Chapter 23, Problem 52E

(a)

To determine

The direction of the refracted ray inside the plate.

Answer to Problem 52E

The direction of the refracted ray inside the plate is $19.5°$.

Explanation of Solution

Write the expression for angle of refraction.

  $\mu =\frac{\sin {\theta }_i}{\sin {\theta }_r}$        (I)

Here, $\mu$ is the refractive index of the glass plate, ${\theta }_i$ is the angle of incidence, and ${\theta }_r$ is the angle of refraction.

Rewrite the equation (I) for refraction ray.

  $\begin{array}{c}\sin {\theta }_r=\frac{\sin {\theta }_i}{\mu }\\ {\theta }_r={\sin }^{-1}\left(\frac{\sin {\theta }_i}{\mu }\right)\end{array}$        (II)

Conclusion:

Substitute $30°$ for ${\theta }_i$ and $1.5$ for $\mu$ in equation (II) to find ${\theta }_r$.

  $\begin{array}{c}{\theta }_r={\sin }^{-1}\left[\frac{\sin \left(30°\right)}{1.5}\right]\\ ={\sin }^{-1}\left(0.333\right)\\ =19.5°\end{array}$

Therefore, the direction of the refracted ray inside the plate is $19.5°$.

(b)

To determine

The direction of the ray emerging from far side of the plate.

Answer to Problem 52E

The direction of the ray emerging from far side of the plate is $77°$.

Explanation of Solution

From part (a):

Apply the Snell’s law for angle of refraction.

  $\begin{array}{c}\sin {\theta }_4=\frac{n_3}{n_4}\sin {\theta }_3\\ {\theta }_4={\sin }^{-1}\left(\frac{n_3}{n_4}\sin {\theta }_4\right)\end{array}$        (III)
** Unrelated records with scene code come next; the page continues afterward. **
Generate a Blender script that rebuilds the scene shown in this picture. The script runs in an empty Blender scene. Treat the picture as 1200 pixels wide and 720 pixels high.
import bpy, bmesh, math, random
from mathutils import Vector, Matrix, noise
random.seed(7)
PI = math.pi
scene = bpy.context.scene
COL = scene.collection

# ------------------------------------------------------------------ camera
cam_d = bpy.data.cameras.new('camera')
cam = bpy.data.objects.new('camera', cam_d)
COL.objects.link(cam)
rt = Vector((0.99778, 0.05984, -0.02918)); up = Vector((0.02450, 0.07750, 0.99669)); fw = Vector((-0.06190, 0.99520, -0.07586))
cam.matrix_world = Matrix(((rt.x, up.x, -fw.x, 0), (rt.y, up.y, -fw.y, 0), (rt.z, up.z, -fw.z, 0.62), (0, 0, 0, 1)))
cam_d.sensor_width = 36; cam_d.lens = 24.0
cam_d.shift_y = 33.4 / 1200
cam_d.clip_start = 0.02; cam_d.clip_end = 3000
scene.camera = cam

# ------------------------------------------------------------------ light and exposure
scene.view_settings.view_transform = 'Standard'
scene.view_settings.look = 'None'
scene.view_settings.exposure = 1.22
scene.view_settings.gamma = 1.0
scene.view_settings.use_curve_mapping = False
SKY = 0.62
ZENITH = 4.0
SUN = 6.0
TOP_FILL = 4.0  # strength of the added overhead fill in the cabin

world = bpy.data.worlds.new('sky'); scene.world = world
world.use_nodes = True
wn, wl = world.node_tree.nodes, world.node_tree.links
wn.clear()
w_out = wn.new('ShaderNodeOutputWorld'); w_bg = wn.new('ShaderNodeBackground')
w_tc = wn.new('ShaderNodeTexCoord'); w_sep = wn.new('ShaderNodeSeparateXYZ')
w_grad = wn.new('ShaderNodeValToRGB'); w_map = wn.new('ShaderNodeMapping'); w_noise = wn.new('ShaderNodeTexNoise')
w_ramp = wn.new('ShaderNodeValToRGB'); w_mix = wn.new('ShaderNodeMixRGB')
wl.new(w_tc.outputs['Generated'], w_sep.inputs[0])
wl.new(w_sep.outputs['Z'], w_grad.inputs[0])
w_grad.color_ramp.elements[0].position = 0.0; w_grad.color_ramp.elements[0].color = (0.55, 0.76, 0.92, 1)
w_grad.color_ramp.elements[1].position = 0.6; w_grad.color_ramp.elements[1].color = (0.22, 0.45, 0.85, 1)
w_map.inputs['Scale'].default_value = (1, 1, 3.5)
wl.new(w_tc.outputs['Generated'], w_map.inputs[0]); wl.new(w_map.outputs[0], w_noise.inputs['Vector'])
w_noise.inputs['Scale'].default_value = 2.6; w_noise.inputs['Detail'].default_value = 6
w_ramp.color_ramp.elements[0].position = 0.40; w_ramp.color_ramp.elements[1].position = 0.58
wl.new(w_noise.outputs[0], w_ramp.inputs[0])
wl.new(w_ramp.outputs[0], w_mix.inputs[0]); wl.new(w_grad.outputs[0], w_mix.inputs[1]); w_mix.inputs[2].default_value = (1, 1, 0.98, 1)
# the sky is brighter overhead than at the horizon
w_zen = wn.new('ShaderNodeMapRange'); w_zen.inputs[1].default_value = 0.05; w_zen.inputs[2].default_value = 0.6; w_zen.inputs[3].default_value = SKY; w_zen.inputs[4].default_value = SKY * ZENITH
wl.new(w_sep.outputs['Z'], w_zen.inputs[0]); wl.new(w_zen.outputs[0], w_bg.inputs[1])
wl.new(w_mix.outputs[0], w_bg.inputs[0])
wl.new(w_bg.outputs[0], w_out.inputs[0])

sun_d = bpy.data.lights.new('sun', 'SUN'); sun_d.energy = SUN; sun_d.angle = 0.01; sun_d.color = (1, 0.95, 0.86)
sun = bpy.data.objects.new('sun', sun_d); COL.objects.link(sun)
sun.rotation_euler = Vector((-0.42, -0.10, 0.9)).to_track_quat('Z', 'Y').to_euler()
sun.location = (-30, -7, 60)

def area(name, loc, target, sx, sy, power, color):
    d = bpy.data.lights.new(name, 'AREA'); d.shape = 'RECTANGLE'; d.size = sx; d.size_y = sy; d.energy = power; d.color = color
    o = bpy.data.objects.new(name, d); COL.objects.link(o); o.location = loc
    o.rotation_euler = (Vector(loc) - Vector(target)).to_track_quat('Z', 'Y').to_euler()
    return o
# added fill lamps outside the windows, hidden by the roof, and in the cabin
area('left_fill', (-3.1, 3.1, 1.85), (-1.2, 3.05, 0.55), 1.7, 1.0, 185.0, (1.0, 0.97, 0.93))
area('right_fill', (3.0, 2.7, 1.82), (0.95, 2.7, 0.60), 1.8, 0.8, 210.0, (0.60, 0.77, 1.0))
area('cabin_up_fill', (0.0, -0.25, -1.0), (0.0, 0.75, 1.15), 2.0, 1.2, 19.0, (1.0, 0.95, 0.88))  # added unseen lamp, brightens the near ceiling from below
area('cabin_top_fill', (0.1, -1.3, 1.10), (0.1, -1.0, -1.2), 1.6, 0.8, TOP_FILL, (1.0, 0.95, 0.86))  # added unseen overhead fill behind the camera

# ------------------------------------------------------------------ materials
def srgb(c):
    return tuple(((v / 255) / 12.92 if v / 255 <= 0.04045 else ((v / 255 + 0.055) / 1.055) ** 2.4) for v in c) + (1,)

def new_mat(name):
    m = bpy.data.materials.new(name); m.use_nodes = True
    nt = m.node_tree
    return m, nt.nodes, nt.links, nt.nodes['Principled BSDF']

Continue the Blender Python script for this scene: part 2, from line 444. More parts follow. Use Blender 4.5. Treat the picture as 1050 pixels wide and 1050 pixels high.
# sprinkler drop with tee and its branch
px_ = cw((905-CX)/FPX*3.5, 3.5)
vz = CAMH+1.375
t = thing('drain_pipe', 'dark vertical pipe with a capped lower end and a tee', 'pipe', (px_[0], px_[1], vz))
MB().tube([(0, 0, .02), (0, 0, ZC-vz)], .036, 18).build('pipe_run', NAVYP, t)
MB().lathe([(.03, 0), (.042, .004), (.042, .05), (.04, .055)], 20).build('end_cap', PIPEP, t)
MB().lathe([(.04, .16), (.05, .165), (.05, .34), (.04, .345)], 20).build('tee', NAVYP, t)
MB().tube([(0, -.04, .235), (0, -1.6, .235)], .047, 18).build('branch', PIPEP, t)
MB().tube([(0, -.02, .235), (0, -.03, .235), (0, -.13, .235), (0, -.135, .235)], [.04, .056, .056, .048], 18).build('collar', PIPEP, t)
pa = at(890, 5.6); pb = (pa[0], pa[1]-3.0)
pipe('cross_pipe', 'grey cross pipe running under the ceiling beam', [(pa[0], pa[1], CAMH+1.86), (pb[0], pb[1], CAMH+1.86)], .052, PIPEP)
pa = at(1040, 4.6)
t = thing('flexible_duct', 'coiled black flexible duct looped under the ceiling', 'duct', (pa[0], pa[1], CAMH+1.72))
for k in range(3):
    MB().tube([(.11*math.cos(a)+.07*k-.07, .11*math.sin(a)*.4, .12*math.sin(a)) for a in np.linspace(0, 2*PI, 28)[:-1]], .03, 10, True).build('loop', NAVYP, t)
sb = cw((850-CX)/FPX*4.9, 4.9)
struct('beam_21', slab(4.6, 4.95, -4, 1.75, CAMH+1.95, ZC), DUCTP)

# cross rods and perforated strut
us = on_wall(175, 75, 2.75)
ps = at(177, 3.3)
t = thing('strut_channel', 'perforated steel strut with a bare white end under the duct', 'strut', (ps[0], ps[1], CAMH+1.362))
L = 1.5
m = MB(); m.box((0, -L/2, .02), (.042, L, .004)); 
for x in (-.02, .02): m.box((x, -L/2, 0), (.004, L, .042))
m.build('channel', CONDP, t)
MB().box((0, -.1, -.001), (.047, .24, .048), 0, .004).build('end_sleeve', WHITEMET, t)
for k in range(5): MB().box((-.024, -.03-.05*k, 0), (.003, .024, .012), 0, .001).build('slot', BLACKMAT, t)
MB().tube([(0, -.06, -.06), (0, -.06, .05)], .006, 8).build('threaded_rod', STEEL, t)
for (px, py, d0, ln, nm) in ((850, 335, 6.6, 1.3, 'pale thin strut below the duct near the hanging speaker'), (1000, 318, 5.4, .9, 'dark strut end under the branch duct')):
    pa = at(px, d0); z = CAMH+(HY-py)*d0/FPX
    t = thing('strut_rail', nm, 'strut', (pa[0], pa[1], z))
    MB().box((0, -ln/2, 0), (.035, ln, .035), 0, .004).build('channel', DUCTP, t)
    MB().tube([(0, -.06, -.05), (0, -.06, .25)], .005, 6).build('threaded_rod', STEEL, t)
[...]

Here, $n_4$ is the refractive index of air, ${\theta }_4$ is the angle of refracted ray leaves from the prism, $n_3$ is the refractive index of glass, and ${\theta }_3$ is the angle of the reflected ray.

Conclusion:

The angle between the normal line from the figure is,

  $\begin{array}{c}{\theta }_3=60°-19.5°\\ =40.5°\end{array}$

Substitute $40.5°$ for ${\theta }_3$, $1.0$ for $n_4$, and $1.5$ for $n_3$ in equation (III) to find ${\theta }_4$.

  $\begin{array}{c}{\theta }_4={\sin }^{-1}\left[\left(\frac{1.5}{1.0}\right)\sin \left(40.5°\right)\right]\\ ={\sin }^{-1}\left(0.974\right)\\ =77°\end{array}$

Therefore, the direction of the ray emerging from far side of the plate is $77°$.

(c)

To determine

The distance of the ray shifted to its original path.

Answer to Problem 52E

The distance of the ray shifted to its original path is $3.82\text{mm}$.

Explanation of Solution

The expression for the lateral displacement is,

  $x=\frac{t\sin \left(i-r\right)}{\cos r}$        (IV)

Here, $x$ is distance of the ray shifted to its original path and $t$ is the thickness of the glass plate.

Conclusion:

Substitute $0.02\text{m}$ for $t$, $30°$ for $i$, and $19.5°$ for $r$ in equation (IV) to find $x$.

  $\begin{array}{c}x=\frac{\left(0.02\text{m}\right)\sin \left(30°-19.5°\right)}{\cos \left(19.5°\right)}\\ =\frac{\left(0.02\text{m}\right)\sin \left(10.5°\right)}{\cos \left(19.5°\right)}\\ =3.82\times {10}^{-3}\text{m}\left(\frac{1\text{mm}}{{10}^{-3}\text{m}}\right)\\ =3.82\text{mm}\end{array}$

Therefore, the distance of the ray shifted to its original path is $3.82\text{mm}$.